At the temple our group discussion was about the fear of losing one's mind and one's life and about the Buddhist concept of no soul and no self. We talked about the fear of loss—through senile dementia, Alzheimer’s, mental illness, and of course death.
Vera wept.
Two others wiped away tears.
Dean and David and I sat together later and continued our discussion of death and grief. I mentioned that I had asked my students to write of what they considered the peak experience of human life on earth.
"What would be the Buddhist answer to that?" Dean asked.
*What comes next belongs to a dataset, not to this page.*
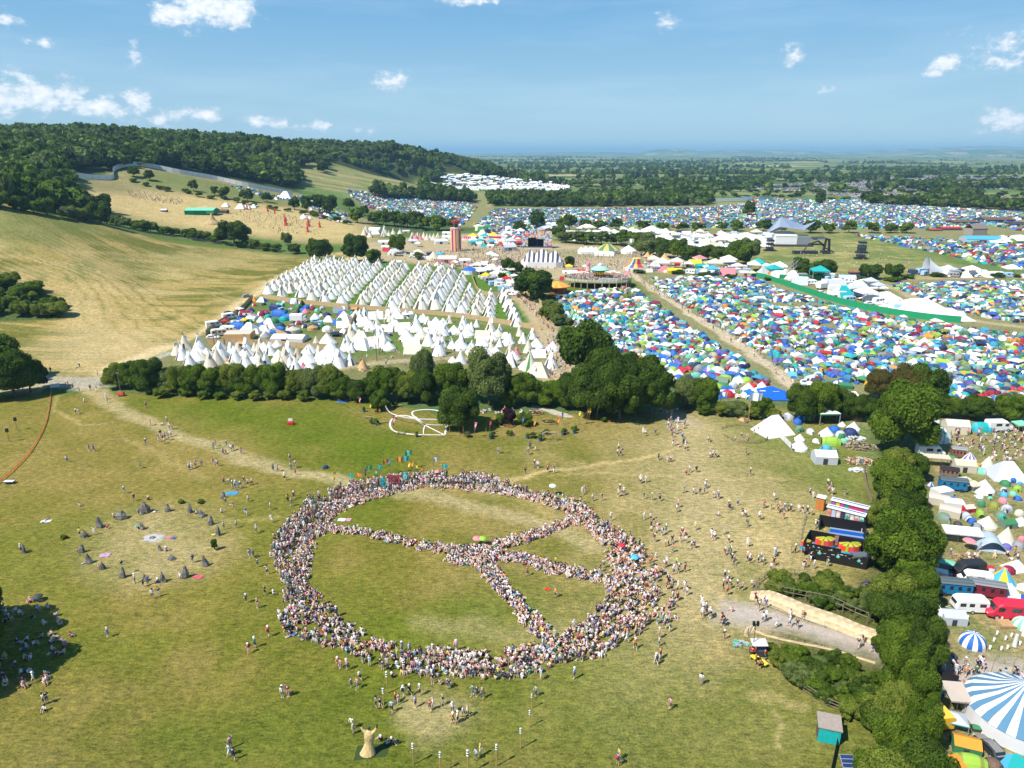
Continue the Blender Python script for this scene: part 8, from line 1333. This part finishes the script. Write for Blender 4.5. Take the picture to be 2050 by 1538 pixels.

Awakening? Enlightenment? Nirvana?
I didn’t know.
It was hard for me to think that way. I thought we might tackle the subject from the other end. I mentioned that at age seventy-two my father, feeble, blind, and sick from diabetes, had taken his own life.
"What would be the Buddhist view of suicide?" Dean asked. "Is there even a self to kill?"
I didn’t know.
I told Dean and David the story my friend Billy had related to me about his Tibetan guru Chogyam Trungpa at the funeral of his friend the Zen master Shunryu Suzuki. At the ceremony Suzuki’s students affected a stoic demeanor in keeping, they thought, with the teaching of their master:
No birth, no death.
But Trungpa Rinpoche, the students found to their astonishment, was sitting alone in a corner, sobbing.
“Why are you crying?” they asked him.
“Because it hurts!” the lama answered.
“Yes, that’s right,” David commented. “I thought when I first started that if I practiced and got enlightened I would never be sad again.”
I was reminded of another remark my friend Billy had made. I had described how I had been unable to utter a word at a funeral I recently attended. There all of the words in my head, I told him, sounded to me hollow and false.
"Sometimes the only thing we can do is be present and allow our hearts to break," my friend replied.
Later I told the master.
“Yes, this is so,” the master said.
The master explained that there exists no entity we can call “Buddhism” and consult for the “right” answers to our questions, no Central Buddhist Authority, no Buddhist Central. The master said that students sometimes expect of Buddhism what they have learned to expect from previous religious practices—an organized system of belief and an authority to whom they can appeal in order to resolve their doubt and confusion and to answer their questions.
“We have to do the hard work of seeing our own true nature and the true nature of reality,” the master told me.
He paused.
“We have to stand on our own two feet," the master said, "and come to our own conclusions.”